## [DATASET RECORDS]
══════════

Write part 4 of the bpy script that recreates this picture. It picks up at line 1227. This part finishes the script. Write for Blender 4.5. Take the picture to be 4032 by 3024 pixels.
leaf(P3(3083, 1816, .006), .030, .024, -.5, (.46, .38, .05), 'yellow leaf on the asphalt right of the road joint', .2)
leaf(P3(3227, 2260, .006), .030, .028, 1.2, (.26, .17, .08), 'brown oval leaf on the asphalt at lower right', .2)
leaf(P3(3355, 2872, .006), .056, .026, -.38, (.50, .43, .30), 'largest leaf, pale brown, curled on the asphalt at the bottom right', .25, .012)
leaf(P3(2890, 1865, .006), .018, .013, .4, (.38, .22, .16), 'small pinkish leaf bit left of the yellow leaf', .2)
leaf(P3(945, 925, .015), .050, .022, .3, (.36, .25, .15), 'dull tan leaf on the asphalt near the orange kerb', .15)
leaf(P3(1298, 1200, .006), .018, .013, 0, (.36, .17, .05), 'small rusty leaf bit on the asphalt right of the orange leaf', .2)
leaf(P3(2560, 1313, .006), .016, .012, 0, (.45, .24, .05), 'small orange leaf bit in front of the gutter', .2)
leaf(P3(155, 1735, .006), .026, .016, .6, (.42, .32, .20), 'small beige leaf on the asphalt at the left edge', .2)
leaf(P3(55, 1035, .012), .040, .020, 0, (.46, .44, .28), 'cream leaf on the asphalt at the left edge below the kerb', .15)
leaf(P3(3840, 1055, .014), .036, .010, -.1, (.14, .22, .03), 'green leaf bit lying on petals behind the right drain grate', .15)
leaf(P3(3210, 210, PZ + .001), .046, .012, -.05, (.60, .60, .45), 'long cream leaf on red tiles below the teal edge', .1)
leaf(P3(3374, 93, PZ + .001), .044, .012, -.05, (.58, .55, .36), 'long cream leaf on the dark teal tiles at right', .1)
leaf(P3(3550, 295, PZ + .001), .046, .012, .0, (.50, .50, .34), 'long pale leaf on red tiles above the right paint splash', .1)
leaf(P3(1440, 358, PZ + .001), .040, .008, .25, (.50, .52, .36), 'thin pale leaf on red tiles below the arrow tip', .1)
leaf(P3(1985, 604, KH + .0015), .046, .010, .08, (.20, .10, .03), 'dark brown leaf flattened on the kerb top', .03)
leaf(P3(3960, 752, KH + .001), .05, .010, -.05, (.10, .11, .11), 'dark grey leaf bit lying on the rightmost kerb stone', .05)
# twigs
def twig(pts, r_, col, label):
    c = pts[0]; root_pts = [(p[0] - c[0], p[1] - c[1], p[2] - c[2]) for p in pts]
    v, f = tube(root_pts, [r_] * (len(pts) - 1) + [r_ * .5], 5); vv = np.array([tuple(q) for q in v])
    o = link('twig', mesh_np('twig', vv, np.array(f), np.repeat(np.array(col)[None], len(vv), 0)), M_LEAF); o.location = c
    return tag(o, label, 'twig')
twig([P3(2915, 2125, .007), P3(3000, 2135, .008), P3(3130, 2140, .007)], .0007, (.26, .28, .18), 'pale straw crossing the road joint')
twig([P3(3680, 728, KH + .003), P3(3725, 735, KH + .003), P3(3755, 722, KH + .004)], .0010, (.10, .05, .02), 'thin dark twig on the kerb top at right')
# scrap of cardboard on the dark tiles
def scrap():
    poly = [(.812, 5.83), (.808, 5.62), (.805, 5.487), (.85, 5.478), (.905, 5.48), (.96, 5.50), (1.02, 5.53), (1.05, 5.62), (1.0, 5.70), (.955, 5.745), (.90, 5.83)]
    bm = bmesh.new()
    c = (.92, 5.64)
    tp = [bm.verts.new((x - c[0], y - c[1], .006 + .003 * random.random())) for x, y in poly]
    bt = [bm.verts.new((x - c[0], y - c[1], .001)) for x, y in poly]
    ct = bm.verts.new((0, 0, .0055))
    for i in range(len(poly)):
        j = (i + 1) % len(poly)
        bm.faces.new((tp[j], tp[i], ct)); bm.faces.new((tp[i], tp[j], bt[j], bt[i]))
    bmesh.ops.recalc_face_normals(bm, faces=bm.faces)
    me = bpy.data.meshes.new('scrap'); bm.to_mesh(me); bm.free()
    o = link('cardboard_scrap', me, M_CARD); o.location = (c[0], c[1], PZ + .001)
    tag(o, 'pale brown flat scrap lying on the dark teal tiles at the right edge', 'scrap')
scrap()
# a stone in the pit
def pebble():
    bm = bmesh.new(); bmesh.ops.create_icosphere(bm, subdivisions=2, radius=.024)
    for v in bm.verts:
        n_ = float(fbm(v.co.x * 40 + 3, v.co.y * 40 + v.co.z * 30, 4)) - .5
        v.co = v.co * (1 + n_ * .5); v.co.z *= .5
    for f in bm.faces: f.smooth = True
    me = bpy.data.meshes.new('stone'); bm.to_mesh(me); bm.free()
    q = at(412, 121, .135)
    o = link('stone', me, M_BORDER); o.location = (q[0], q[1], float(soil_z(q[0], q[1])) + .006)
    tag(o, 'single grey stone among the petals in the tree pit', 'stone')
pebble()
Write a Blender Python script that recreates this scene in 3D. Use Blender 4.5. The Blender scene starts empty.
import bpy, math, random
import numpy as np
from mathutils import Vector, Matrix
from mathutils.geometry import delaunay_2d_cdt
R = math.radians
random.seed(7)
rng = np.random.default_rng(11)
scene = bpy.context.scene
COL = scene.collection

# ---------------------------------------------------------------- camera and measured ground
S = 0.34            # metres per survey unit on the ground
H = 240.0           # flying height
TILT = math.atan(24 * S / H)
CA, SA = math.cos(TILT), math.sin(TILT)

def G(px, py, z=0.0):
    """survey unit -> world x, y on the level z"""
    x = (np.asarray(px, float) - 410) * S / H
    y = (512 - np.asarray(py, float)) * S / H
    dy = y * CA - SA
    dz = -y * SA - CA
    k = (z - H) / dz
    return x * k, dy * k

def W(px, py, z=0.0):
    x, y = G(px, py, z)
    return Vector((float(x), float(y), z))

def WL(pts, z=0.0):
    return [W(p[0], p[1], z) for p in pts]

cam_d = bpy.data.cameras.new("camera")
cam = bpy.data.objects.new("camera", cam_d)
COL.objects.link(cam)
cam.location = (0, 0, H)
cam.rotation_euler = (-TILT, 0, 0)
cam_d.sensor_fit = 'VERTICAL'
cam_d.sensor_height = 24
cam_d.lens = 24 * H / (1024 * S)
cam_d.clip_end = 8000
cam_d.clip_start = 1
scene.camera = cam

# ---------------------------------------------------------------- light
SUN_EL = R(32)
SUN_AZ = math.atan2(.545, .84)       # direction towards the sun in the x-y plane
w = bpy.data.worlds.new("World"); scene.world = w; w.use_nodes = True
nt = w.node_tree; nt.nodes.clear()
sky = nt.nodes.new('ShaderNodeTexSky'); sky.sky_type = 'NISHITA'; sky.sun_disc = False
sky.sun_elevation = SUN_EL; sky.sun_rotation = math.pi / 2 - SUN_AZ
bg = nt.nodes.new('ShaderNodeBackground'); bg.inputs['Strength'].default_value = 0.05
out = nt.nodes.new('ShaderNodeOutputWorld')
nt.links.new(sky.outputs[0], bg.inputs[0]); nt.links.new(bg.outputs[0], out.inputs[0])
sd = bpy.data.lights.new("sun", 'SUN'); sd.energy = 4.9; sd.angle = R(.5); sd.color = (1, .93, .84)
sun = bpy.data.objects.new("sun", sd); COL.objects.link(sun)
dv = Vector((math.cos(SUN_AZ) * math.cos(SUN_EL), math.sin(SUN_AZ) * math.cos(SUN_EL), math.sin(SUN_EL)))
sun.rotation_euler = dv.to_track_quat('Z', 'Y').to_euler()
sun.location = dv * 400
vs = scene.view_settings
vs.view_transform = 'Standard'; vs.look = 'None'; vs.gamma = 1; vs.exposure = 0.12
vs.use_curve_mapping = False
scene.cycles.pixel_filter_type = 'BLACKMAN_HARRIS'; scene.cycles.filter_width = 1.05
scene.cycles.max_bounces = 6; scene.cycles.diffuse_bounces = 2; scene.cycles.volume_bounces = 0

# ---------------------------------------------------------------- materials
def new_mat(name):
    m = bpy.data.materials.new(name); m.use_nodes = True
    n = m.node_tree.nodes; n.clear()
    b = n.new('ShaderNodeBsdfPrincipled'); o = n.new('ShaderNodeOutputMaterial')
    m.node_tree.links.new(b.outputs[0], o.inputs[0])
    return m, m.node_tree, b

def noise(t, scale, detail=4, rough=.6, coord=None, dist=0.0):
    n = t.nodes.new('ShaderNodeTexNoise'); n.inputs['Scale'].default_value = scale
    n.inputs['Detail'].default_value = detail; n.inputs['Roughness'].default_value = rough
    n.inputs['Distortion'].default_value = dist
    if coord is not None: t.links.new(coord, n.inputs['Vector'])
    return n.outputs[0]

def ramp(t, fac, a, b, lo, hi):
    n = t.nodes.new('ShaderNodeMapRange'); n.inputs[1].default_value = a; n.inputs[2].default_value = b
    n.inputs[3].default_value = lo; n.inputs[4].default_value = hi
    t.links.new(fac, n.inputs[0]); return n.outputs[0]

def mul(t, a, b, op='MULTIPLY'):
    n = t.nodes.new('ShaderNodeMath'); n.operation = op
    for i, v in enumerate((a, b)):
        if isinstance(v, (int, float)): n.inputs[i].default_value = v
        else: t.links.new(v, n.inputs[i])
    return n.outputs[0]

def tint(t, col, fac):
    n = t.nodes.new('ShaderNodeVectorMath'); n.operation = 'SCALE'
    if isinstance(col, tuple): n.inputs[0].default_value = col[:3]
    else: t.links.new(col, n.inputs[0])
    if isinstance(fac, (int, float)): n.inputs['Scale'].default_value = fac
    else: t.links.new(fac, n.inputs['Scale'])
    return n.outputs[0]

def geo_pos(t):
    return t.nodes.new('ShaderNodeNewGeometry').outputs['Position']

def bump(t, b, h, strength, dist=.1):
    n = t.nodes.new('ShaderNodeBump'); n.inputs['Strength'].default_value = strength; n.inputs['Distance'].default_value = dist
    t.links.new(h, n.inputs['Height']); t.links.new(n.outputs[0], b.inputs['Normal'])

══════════

## [WRITTEN PROBLEM]
As listed above, the lines from the line with "Write a Blender" to the line with "return [W(p[0], p[1], z) for p in pts]" are to be echoed exactly, with both ends included and nothing added.

## [PROBLEM SOLUTION]
Write a Blender Python script that recreates this scene in 3D. Use Blender 4.5. The Blender scene starts empty.
import bpy, math, random
import numpy as np
from mathutils import Vector, Matrix
from mathutils.geometry import delaunay_2d_cdt
R = math.radians
random.seed(7)
rng = np.random.default_rng(11)
scene = bpy.context.scene
COL = scene.collection

# ---------------------------------------------------------------- camera and measured ground
S = 0.34            # metres per survey unit on the ground
H = 240.0           # flying height
TILT = math.atan(24 * S / H)
CA, SA = math.cos(TILT), math.sin(TILT)

def G(px, py, z=0.0):
    """survey unit -> world x, y on the level z"""
    x = (np.asarray(px, float) - 410) * S / H
    y = (512 - np.asarray(py, float)) * S / H
    dy = y * CA - SA
    dz = -y * SA - CA
    k = (z - H) / dz
    return x * k, dy * k

def W(px, py, z=0.0):
    x, y = G(px, py, z)
    return Vector((float(x), float(y), z))

def WL(pts, z=0.0):
    return [W(p[0], p[1], z) for p in pts]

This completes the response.